中国インターネット検索最大手の百度(バイドゥ)は2020年5月20日、中国全土を対象に災害の早期警報を手掛ける成都高新減災研究所と提携した。AI(人工知能)やクラウドコンピューティングなどの技術を災害の早期警報に活用。災害の監視や予測、警報の発信などを事業化し、緊急事態時でも管理可能なスマートシティの建設を目指す。
世界最大規模の取り組みへ
成都高新減災研究所は2008年5月12日に発生した中国・四川大地震の後に設立された組織で、災害の早期警報技術の研究開発および応用開発を手掛けている。12年間の研究開発による早期警報の成果は世界をリードしており、有している知的財産権は完全に独自のものだ。その成果が評価され、中国の市や県の地震防災部門「市県応急部門」と連携し、世界最大規模の地震の早期警報ネットワークを構築している。その規模は中国で31の省・市・区で総面積220万平方キロメートルをカバーし、中国で地震が発生する区域の人口の90%(約6億6000万人)をカバーしている。

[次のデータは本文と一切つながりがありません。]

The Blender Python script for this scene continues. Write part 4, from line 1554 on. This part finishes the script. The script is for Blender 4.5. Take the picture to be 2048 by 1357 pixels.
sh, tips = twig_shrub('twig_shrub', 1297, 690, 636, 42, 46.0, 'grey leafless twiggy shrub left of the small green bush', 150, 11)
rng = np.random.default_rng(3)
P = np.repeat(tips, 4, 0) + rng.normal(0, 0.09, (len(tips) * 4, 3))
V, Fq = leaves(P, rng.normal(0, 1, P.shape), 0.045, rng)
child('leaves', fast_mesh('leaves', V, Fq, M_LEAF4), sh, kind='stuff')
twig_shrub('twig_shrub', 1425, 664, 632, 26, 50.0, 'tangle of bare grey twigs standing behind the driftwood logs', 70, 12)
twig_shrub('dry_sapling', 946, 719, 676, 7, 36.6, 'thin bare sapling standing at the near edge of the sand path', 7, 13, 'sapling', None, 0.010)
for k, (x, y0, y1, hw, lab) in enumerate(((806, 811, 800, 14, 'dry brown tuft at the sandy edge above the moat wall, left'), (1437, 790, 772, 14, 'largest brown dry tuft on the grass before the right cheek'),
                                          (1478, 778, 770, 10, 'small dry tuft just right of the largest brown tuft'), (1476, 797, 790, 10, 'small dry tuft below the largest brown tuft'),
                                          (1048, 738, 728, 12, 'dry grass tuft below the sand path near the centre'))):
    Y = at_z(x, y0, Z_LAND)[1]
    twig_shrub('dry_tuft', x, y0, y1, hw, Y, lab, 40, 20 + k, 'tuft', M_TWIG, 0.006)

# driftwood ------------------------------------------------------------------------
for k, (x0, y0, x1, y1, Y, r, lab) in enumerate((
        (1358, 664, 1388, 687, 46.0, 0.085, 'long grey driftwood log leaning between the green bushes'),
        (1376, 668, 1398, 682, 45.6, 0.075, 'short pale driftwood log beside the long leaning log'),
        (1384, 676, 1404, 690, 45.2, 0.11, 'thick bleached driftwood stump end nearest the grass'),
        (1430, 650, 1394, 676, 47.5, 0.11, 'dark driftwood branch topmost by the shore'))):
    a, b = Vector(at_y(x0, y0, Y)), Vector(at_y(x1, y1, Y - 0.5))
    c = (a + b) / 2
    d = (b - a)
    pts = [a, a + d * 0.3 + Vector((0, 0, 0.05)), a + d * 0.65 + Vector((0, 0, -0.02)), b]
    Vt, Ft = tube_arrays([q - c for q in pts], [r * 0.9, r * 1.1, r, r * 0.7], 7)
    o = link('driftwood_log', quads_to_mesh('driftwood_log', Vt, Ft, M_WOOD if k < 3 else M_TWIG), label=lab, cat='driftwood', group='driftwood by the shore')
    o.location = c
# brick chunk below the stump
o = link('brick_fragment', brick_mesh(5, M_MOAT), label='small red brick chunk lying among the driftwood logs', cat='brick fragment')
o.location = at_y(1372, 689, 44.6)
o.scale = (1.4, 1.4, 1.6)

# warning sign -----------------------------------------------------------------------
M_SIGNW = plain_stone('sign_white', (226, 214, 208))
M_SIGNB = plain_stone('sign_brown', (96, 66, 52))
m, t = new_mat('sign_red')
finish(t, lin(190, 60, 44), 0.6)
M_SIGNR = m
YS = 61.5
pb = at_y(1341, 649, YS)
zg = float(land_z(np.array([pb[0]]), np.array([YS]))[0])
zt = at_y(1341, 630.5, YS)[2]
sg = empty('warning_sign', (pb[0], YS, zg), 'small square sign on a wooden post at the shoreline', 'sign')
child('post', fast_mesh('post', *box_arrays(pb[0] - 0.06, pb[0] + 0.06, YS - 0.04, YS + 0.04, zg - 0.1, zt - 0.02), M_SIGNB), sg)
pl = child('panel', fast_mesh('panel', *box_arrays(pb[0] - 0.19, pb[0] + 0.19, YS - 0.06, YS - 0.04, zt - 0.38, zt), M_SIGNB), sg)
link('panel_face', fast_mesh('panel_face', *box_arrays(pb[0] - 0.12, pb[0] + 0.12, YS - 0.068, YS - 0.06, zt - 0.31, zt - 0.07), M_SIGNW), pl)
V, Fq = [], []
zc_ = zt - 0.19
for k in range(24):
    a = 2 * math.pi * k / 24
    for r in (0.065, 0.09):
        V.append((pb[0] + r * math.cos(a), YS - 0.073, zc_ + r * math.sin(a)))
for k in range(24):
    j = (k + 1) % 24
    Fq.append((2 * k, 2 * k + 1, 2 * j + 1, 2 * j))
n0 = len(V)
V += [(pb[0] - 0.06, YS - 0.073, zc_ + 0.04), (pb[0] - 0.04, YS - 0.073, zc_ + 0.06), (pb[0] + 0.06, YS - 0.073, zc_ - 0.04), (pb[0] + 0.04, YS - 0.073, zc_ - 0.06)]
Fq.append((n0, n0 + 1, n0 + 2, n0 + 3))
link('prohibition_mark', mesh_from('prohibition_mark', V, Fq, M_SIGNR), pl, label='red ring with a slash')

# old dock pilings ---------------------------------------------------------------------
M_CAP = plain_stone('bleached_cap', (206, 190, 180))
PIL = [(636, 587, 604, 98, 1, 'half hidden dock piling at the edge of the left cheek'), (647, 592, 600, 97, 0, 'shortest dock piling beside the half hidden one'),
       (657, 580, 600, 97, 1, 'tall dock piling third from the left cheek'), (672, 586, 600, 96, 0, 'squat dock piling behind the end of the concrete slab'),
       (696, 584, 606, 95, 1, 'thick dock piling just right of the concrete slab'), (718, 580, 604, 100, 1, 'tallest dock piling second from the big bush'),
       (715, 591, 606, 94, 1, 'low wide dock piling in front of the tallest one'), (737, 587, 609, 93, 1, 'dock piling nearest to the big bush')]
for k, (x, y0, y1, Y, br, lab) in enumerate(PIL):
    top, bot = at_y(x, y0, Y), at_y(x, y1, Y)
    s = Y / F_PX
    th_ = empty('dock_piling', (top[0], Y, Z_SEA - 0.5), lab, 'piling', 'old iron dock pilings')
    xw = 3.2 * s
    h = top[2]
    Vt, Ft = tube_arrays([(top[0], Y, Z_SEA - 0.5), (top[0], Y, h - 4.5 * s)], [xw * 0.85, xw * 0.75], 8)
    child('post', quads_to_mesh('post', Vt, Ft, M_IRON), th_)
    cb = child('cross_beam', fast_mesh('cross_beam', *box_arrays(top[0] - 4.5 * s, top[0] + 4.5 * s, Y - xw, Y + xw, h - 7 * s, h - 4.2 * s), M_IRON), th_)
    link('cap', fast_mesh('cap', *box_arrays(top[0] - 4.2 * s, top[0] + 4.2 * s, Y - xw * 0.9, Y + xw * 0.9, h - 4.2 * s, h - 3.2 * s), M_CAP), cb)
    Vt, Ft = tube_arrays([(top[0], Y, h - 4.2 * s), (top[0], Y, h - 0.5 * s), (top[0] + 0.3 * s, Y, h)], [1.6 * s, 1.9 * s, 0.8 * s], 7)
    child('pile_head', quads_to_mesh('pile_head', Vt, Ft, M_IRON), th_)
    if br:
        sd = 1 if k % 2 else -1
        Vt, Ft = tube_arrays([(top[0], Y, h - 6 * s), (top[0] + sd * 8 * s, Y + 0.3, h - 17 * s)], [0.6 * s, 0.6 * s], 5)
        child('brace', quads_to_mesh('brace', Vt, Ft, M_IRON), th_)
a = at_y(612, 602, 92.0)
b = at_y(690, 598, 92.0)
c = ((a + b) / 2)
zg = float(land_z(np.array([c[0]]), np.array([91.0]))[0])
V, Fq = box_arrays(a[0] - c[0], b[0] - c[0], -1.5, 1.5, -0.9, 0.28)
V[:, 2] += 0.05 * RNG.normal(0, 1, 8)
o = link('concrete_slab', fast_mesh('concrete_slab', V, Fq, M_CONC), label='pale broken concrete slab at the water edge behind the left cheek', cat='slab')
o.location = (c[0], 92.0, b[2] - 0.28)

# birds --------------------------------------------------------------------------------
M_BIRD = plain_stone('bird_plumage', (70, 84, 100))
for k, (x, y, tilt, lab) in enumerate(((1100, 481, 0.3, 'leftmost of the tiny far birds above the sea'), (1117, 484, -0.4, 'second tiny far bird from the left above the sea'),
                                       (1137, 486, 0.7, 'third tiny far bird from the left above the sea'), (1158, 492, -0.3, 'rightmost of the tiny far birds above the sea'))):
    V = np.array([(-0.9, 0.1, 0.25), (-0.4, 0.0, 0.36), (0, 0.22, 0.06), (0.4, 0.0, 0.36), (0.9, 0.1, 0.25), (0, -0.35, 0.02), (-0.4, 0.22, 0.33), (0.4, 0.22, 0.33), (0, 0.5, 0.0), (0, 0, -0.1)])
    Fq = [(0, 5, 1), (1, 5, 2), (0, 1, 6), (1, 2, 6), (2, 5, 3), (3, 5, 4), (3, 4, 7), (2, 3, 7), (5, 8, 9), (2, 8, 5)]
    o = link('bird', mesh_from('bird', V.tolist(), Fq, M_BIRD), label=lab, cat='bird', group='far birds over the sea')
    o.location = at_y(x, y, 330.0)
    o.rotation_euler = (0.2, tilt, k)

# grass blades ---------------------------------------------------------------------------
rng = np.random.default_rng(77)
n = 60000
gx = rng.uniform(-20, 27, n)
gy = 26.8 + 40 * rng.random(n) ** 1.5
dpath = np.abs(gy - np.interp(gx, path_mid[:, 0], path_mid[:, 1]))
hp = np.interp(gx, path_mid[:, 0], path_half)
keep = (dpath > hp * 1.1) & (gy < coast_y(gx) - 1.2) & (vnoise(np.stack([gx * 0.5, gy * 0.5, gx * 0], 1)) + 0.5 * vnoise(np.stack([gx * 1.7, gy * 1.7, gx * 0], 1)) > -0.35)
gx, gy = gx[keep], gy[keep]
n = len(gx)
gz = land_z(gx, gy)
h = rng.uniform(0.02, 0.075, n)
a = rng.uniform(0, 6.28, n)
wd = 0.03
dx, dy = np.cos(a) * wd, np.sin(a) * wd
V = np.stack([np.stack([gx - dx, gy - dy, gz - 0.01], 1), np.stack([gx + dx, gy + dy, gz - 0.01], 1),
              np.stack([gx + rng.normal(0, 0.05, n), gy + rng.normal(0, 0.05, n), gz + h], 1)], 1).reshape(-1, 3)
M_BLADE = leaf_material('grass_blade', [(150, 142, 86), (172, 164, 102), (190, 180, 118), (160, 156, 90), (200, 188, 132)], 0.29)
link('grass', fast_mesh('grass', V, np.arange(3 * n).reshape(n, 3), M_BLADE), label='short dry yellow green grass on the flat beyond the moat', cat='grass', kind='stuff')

成都高新減災研究所は11年から9年連続で安定して地震の早期警報を提供している。56回の破壊性地震(中国では、マグニチュード2.5以下の地震を「小地震」、マグニチュード2.5~4.7の地震を「有感地震」、マグニチュード4.7以上の地震を「破壊性地震」と分類している)の早期警報に連続して成功している。また、同研究所は現在、地震による地滑りや土石流、山津波といった多くの種類の災害の早期警報技術チームと、新たな技術体系の構築を進めている。
成都高新減災研究所所長で地震予警四川省重点実験室主任を務める王暾(ワン・トゥン)博士によると、「今回の提携によりバイドゥのAIを使えるようになったことで、成都高新減災研究所の災害の監視や早期警報などの各状況において、より迅速かつより正確な状況判断や予測を実現することができる」と話し、バイドゥとの提携の重要性を強調している。
AIによる3つのメリット
今回の提携では、AIの活用により、3つのメリットが生じる。1つ目は、AIが人間に代わって大量のデータを分析し、データ処理の速度を大幅に速められること。2つ目は、早期警報の情報伝達において、AIがより正確な情報とより良いチャネルを選択して、効率的に情報を伝達できること。3つ目は、AIを活用することで災害の連鎖発生を予測しやすくなることだ。一般に自然災害は、地震が土砂災害を引き起こすように連鎖的に発生することが多く、この連鎖発生を予測できれば、それだけ地域住民の避難の時間を稼ぐことができる。